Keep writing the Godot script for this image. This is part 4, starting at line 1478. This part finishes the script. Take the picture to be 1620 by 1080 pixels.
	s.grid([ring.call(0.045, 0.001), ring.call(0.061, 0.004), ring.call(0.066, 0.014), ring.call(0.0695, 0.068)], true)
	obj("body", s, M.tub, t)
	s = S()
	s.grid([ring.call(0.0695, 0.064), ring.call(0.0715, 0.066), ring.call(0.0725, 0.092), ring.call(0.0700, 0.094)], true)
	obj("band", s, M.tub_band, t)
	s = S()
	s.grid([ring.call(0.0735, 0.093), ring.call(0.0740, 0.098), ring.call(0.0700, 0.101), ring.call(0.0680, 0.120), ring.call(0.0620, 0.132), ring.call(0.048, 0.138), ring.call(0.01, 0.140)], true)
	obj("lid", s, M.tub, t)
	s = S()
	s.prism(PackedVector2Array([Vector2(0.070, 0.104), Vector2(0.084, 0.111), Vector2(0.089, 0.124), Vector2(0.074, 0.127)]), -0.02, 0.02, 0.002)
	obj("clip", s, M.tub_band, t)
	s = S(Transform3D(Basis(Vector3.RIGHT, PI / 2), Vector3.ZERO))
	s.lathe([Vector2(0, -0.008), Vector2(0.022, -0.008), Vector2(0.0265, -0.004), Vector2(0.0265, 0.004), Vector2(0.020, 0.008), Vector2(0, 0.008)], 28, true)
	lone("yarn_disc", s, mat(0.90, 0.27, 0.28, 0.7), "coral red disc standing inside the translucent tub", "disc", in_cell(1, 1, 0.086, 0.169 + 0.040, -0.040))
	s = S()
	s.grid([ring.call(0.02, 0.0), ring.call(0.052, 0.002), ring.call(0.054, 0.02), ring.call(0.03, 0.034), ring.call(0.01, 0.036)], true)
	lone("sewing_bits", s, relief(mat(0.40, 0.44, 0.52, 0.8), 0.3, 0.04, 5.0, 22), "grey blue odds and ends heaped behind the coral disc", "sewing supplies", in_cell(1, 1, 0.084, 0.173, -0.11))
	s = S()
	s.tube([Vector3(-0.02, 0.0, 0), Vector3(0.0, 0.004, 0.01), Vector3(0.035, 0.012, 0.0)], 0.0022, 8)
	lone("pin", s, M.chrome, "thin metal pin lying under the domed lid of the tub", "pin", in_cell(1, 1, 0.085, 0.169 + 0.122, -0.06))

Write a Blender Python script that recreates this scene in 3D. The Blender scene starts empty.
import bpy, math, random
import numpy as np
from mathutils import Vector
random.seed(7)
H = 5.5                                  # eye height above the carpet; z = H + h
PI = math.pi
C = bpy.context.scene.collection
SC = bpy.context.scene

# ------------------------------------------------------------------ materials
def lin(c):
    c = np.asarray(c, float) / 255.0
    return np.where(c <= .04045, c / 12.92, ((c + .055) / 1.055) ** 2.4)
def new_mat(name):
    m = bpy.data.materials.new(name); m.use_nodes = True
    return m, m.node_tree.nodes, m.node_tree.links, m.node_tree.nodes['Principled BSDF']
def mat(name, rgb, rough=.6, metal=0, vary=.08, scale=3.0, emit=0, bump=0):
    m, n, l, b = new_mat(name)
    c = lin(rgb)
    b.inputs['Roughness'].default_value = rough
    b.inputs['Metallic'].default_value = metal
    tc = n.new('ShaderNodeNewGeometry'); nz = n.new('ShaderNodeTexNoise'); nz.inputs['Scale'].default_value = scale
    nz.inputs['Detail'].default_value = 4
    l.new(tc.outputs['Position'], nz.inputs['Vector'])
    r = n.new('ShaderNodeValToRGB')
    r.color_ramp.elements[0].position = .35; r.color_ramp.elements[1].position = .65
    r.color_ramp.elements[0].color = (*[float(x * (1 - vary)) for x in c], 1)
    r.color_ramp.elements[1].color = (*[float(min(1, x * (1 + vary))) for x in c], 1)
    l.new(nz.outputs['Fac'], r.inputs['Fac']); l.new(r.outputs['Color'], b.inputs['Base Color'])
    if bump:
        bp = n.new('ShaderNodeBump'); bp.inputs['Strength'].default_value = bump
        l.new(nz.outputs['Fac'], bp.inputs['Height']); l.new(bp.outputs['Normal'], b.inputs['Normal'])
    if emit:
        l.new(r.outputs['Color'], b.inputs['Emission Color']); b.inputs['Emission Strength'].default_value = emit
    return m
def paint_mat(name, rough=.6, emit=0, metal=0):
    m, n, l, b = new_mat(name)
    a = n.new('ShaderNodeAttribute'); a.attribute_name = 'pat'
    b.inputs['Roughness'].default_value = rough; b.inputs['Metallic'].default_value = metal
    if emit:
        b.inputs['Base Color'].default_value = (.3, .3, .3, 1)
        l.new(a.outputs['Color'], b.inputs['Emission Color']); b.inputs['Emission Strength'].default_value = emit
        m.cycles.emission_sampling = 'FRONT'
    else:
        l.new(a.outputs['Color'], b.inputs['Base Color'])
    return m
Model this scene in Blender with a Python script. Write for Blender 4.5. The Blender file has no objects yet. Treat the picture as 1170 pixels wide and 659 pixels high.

***

== What the exercise asks ==
Collect every line from the records above that contains the word "this".

== Exercise response ==
Keep writing the Godot script for this image. This is part 4, starting at line 1478. This part finishes the script. Take the picture to be 1620 by 1080 pixels.
Write a Blender Python script that recreates this scene in 3D. The Blender scene starts empty.
Model this scene in Blender with a Python script. Write for Blender 4.5. The Blender file has no objects yet. Treat the picture as 1170 pixels wide and 659 pixels high.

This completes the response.